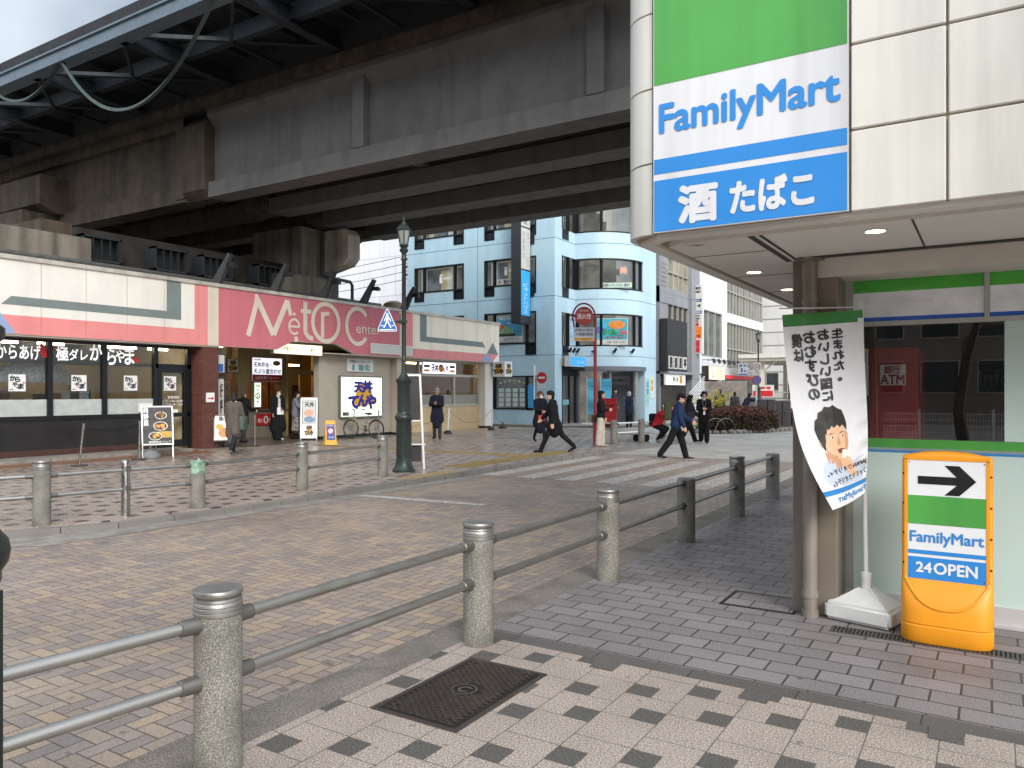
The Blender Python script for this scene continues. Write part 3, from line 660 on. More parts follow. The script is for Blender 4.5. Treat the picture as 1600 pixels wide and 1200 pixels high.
b = MB(FX(-19.5)); b.quad([(14.46, .95, .036), (14.62, .95, .036), (14.7, 1.4, .036), (14.6, 1.75, .036), (14.72, 2.0, .036), (14.46, 2.03, .036)], 0); b.rect(14.46, 14.9, .37, .85, .037, 1); b.build('print', [RED, INK], t, world=True)
texts([('好評', (14.76, 14.86, 1.0, 1.9))], FX(-19.5), .039, INK, t, bold=.03, vertical=True); texts([('No', (14.5, 14.85, .5, .75))], FX(-19.5), .041, WHITE, t, bold=.02)
# lit name box under the notch
t = board('lit_name_sign', 'cream lit name box hanging under the pink fascia notch', 'sign', FX(-19.25), (16.55, 18.62, 2.86, 3.2), .05, .16, LITW, M_cream, lip=.012)
texts([('西葛西メトロセンター1番街', (16.95, 18.3, 2.97, 3.09))], FX(-19.25), .057, INK, t, bold=.01)
# board + lightbox on the greige wall
t = board('street_name_board', 'white board with blue street number on the greige arcade wall', 'sign', FW, (20.04, 21.42, 2.36, 2.84), .05, .05, PAPER, M_alu)
texts([('西葛西メトロセンター', (20.18, 21.3, 2.68, 2.79))], FW, .058, mat('print_navy', '#2c3f78', .5, var=0), t, bold=.012); texts([('1', (20.32, 20.42, 2.42, 2.63))], FW, .058, mat('print_teal', '#20808e', .5, var=0), t, bold=.006); texts([('番街', (20.62, 21.24, 2.41, 2.64))], FW, .058, mat('print_teal', '#20808e', .5, var=0), t, bold=.025)
ORG = mat('print_orange', '#d9a017', .5, var=.03); NAVY = mat('print_deep_blue', '#241f8a', .5, var=.03)
def tenya(fr, box, n, parent, colour, world=True, orange=ORG):
    u0, u1, z0, z1 = box; w, h = u1 - u0, z1 - z0; P = lambda a, c: (u0 + a * w, z0 + c * h, n)
    b = MB(fr); b.quad([P(*p) for p in ((.08, .25), (.25, .5), (.3, .8), (.45, .95), (.62, .85), (.68, .98), (.8, .9), (.85, .55), (.98, .3), (.8, .2), (.6, .06), (.35, .1))]); b.build('orange_mark', orange, parent, world=world, nrm=False)
    B = lambda a, c, d, e: (u0 + a * w, u0 + c * w, z0 + d * h, z0 + e * h)
    texts([('天', B(.2, .5, .6, .95)), ('丼', B(.5, .86, .6, 1.0)), ('て', B(.0, .35, .05, .45)), ('ん', B(.33, .66, .1, .5)), ('や', B(.62, 1.0, .02, .5))], fr, n + .004, colour, parent, bold=.065, world=world)
t = board('lightbox_poster', 'large lit white poster box with orange and blue lettering on the arcade wall', 'sign', FW, (19.66, 21.88, .71, 2.22), .10, .10, mat('lit_poster_green_white', '#eaf6e4', .5, var=.02, emit=.6), mat('grey_metal_casing', '#77736b', .5, .3), lip=.05)
tenya(FW, (20.08, 21.5, 1.02, 2.04), .108, t, NAVY)
b = MB(FW); b.rect(19.78, 20.08, .80, .92, .107); b.build('small_print', INK, t, world=True); texts([('テイクアウト 営業中', (20.2, 21.3, .86, .93))], FW, .107, mat('print_grey', '#8a8f88', .5), t, bold=0)
t = board('shop_name_sign', 'white lit shop sign above the eatery windows', 'sign', FX(-19.45), (24.24, 26.5, 2.38, 2.86), .07, .08, mat('lit_sign_lilac', '#f0eeff', .5, var=0, emit=.8), PAPER, lip=.015)
b = MB(FX(-19.45)); b.disc(25.45, 2.62, .17, .0735, .075); b.rect(24.32, 24.7, 2.46, 2.56, .075); b.rect(26.05, 26.42, 2.46, 2.56, .075); b.build('orange_mark', mat('print_bright_orange', '#ee9a1c', .5), t, world=True)
b = MB(FX(-19.45)); b.rect(24.32, 24.7, 2.64, 2.74, .0745); b.rect(26.05, 26.42, 2.64, 2.74, .0745); b.build('black_mark', INK, t, world=True)
texts([('天', (24.82, 25.02, 2.48, 2.76)), ('丼', (25.04, 25.26, 2.48, 2.76)), ('て', (25.36, 25.56, 2.5, 2.74)), ('ん', (25.58, 25.75, 2.48, 2.72)), ('や', (25.77, 25.95, 2.48, 2.74))], FX(-19.45), .08, INK, t, bold=.05)
t = thing('projecting_cube_sign', 'small white cube sign projecting from the far end of the arcade', 'sign', (-18.75, 29.15, 2.32))
b = MB(); b.bbox(-.3, .35, -.32, .32, 0, .68, .02); b.build('box', WHITE, t); b = MB(); b.box(-.6, -.3, -.05, .05, .3, .36); b.build('bracket', STEEL, t)
tenya(FX(.353), (-.24, .24, .1, .58), .0, t, INK, world=False); tenya(FY(-.323), (-.26, .28, .1, .58), .0, t, INK, world=False)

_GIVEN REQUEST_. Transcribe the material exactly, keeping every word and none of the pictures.

_ANSWER IN FULL_.
The Blender Python script for this scene continues. Write part 3, from line 660 on. More parts follow. The script is for Blender 4.5. Treat the picture as 1600 pixels wide and 1200 pixels high.
b = MB(FX(-19.5)); b.quad([(14.46, .95, .036), (14.62, .95, .036), (14.7, 1.4, .036), (14.6, 1.75, .036), (14.72, 2.0, .036), (14.46, 2.03, .036)], 0); b.rect(14.46, 14.9, .37, .85, .037, 1); b.build('print', [RED, INK], t, world=True)
texts([('好評', (14.76, 14.86, 1.0, 1.9))], FX(-19.5), .039, INK, t, bold=.03, vertical=True); texts([('No', (14.5, 14.85, .5, .75))], FX(-19.5), .041, WHITE, t, bold=.02)
# lit name box under the notch
t = board('lit_name_sign', 'cream lit name box hanging under the pink fascia notch', 'sign', FX(-19.25), (16.55, 18.62, 2.86, 3.2), .05, .16, LITW, M_cream, lip=.012)
texts([('西葛西メトロセンター1番街', (16.95, 18.3, 2.97, 3.09))], FX(-19.25), .057, INK, t, bold=.01)
# board + lightbox on the greige wall
t = board('street_name_board', 'white board with blue street number on the greige arcade wall', 'sign', FW, (20.04, 21.42, 2.36, 2.84), .05, .05, PAPER, M_alu)
texts([('西葛西メトロセンター', (20.18, 21.3, 2.68, 2.79))], FW, .058, mat('print_navy', '#2c3f78', .5, var=0), t, bold=.012); texts([('1', (20.32, 20.42, 2.42, 2.63))], FW, .058, mat('print_teal', '#20808e', .5, var=0), t, bold=.006); texts([('番街', (20.62, 21.24, 2.41, 2.64))], FW, .058, mat('print_teal', '#20808e', .5, var=0), t, bold=.025)
ORG = mat('print_orange', '#d9a017', .5, var=.03); NAVY = mat('print_deep_blue', '#241f8a', .5, var=.03)
def tenya(fr, box, n, parent, colour, world=True, orange=ORG):
    u0, u1, z0, z1 = box; w, h = u1 - u0, z1 - z0; P = lambda a, c: (u0 + a * w, z0 + c * h, n)
    b = MB(fr); b.quad([P(*p) for p in ((.08, .25), (.25, .5), (.3, .8), (.45, .95), (.62, .85), (.68, .98), (.8, .9), (.85, .55), (.98, .3), (.8, .2), (.6, .06), (.35, .1))]); b.build('orange_mark', orange, parent, world=world, nrm=False)
    B = lambda a, c, d, e: (u0 + a * w, u0 + c * w, z0 + d * h, z0 + e * h)
    texts([('天', B(.2, .5, .6, .95)), ('丼', B(.5, .86, .6, 1.0)), ('て', B(.0, .35, .05, .45)), ('ん', B(.33, .66, .1, .5)), ('や', B(.62, 1.0, .02, .5))], fr, n + .004, colour, parent, bold=.065, world=world)
t = board('lightbox_poster', 'large lit white poster box with orange and blue lettering on the arcade wall', 'sign', FW, (19.66, 21.88, .71, 2.22), .10, .10, mat('lit_poster_green_white', '#eaf6e4', .5, var=.02, emit=.6), mat('grey_metal_casing', '#77736b', .5, .3), lip=.05)
tenya(FW, (20.08, 21.5, 1.02, 2.04), .108, t, NAVY)
b = MB(FW); b.rect(19.78, 20.08, .80, .92, .107); b.build('small_print', INK, t, world=True); texts([('テイクアウト 営業中', (20.2, 21.3, .86, .93))], FW, .107, mat('print_grey', '#8a8f88', .5), t, bold=0)
t = board('shop_name_sign', 'white lit shop sign above the eatery windows', 'sign', FX(-19.45), (24.24, 26.5, 2.38, 2.86), .07, .08, mat('lit_sign_lilac', '#f0eeff', .5, var=0, emit=.8), PAPER, lip=.015)
b = MB(FX(-19.45)); b.disc(25.45, 2.62, .17, .0735, .075); b.rect(24.32, 24.7, 2.46, 2.56, .075); b.rect(26.05, 26.42, 2.46, 2.56, .075); b.build('orange_mark', mat('print_bright_orange', '#ee9a1c', .5), t, world=True)
b = MB(FX(-19.45)); b.rect(24.32, 24.7, 2.64, 2.74, .0745); b.rect(26.05, 26.42, 2.64, 2.74, .0745); b.build('black_mark', INK, t, world=True)
texts([('天', (24.82, 25.02, 2.48, 2.76)), ('丼', (25.04, 25.26, 2.48, 2.76)), ('て', (25.36, 25.56, 2.5, 2.74)), ('ん', (25.58, 25.75, 2.48, 2.72)), ('や', (25.77, 25.95, 2.48, 2.74))], FX(-19.45), .08, INK, t, bold=.05)
t = thing('projecting_cube_sign', 'small white cube sign projecting from the far end of the arcade', 'sign', (-18.75, 29.15, 2.32))
b = MB(); b.bbox(-.3, .35, -.32, .32, 0, .68, .02); b.build('box', WHITE, t); b = MB(); b.box(-.6, -.3, -.05, .05, .3, .36); b.build('bracket', STEEL, t)
tenya(FX(.353), (-.24, .24, .1, .58), .0, t, INK, world=False); tenya(FY(-.323), (-.26, .28, .1, .58), .0, t, INK, world=False)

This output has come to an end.